Henri non è certamente un bell’uomo, ma è dotato di un temperamento sanguigno, di fascino ed ironia, non sarà quindi solo assiduo frequentatore di bordelli, ma avrà molte modelle-amanti, vedettes che ritroviamo come protagoniste di molti suoi manifesti.
Alla fine della sua vita trascorrerà quasi due mesi in una casa di cura per malattie mentali per disintossicarsi dall’alcol, ma la sifilide non curata, le allucinazioni, gli attacchi d’ira ed un colpo apoplettico avranno la meglio su di lui nel 1901, non ancora 37enne. La critica si dividerà fra lodi e cliché legati alle sue “menomazioni fisiche” maldestramente accostate alla scelta di rappresentare il “brutto”, ma la verità è che Henri Toulouse-Lautrec era troppo moderno per essere compreso appieno.
L’opera Al Moulin Rouge: la danza – Valentin le Désossé addestra le nuove leve (Dressage des nouvelles par Valentin-le-Désossé) – oggi al Filadelfia Museum of Modern Art – è stata dipinta nel 1890. L’opera fu commissionata proprio dal proprietario del celebre locale, dove la foga del can-can lasciava intravedere merletti e gioie proibite (la Terza Repubblica decise di mandare anche un ufficiale in loco che vigilasse –pare con scarso successo – sulla moralità degli spettacoli!). Al centro vediamo due ballerini scatenati: Louise Weber, ex apprendista lavandaia conosciuta col soprannome La Goulue, la golosa, per l’insaziabile appetito e la sensualità sguaiata, e Jacques Renaudin, noto con il nome d’arte Valentin le Désossé, per la magrezza quasi scheletrica. Tutt’intorno ci sono gli avventori del celebre café-concert: dietro, tra i due ballerini, con un cappellino nero, s’intravede la nota vedette Jane Avril, a destra in secondo piano con la barba bianca, scorgiamo il padre dell’artista. Noi però non ci immergiamo nell’ebbrezza delle danze, osservatori silenziosi, ma partecipi.

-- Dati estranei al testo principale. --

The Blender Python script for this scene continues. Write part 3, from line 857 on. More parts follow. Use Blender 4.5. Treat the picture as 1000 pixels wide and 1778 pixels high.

La pagliaccia Chau-u-Kao (La Clownesse Chau-u-Kao), conservato al Musée d’Orsay, è un olio su cartone del 1895. Chau-u-Kao non è altro che la trascrizione fonetica di chahut ossia “baccano”, ma anche “can-can”, e caos. L’acrobata e contorsionista è mostrata in un momento di intimità, mentre si trova nel camerino intenta a vestirsi, la immagino immersa in un silenzio fatto di rumori maldestramente attenuati dalle pareti sottili. Ci viene mostrata con un taglio quasi fotografico, così come sulla sinistra intravediamo un uomo elegante, un borghese, forse un voyeur. Il pittore si riallaccia qui al suo interesse per la quotidianità, quel ‘dietro le quinte’ che aveva raffigurato nei dipinti realizzati nelle case chiuse, mostrando la vita delle donne, suo soggetto preferito di raffigurazione, con grande sensibilità.